Westphal believes that some continued Ukrainian transit may be possible, particularly because the Ukrainian corridor has transmitted record volumes of gas during the heating season for the past eight years.
But she thinks expectations are overly inflated. “Russia wants quite minimal volumes of transit, and Ukraine is asking for the maximum,” she says.
German logic
The U.N. General Assembly wasn’t the first place where Trump has criticized Germany’s support of Nord Stream 2. During a July 11 breakfast meeting with NATO Secretary Jens Stoltenberg in Brussels, the U.S. president lashed out at Berlin for making “a massive oil and gas deal with Russia, when you’re supposed to be guarding against Russia.”
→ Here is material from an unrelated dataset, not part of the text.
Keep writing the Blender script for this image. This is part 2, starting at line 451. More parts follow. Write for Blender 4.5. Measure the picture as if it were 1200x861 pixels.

But Germany doesn’t see its actions that way. “Germany has been instrumental and very strategic in pushing sanctions forward with Russia,” Westphal says.
She believes that Berlin is taking a dual strategy: maintaining sanctions while simultaneously attempting to continue cooperation with Moscow.
And Meister notes that German society is divided on Russia. The country’s Russia policy has changed significantly since Moscow invaded Ukraine in 2014.
But certain political circles and the business community have an interest in continued engagement and trade with Russia, and they support Nord Stream 2.
Meister suggests that Merkel thought letting the pipeline go forward could appease these people. But she underestimated the effect it will have on Ukraine and the reaction of the EU. Still, even among the experts, the pipeline’s effect is far from a point of consensus.
Westphal says she sees the business logic in the pipeline. She also notes that Ukraine’s high and unpredictable transit tariffs — as well as its failure to reform its energy system — support the logic of building Nord Stream 2.
And she believes that the less controversial Turk Stream pipeline, currently under rapid construction, might deliver an even bigger blow to Ukrainian transit.
But she also recognizes that, for Russia, the pipeline has a strong geopolitical dimension and is intended to bypass Ukraine, something she considers a problem.
Westphal says that she personally is struggling to understand how to relate to Nord Stream 2. “I think it’s a tragedy for Germany, because it’s really driving a wedge into the EU,” she added. Meanwhile, Meister sees the value judgement here as more straightforward.
If one wants to strengthen Russia, doesn’t care about Ukraine, and just wants to do business, they can build Nord Stream 2, he says. “But if you have a serious conflict with Russia, really have a problem with the Putin system, and want to strengthen Ukraine, I think you should not build the pipeline.”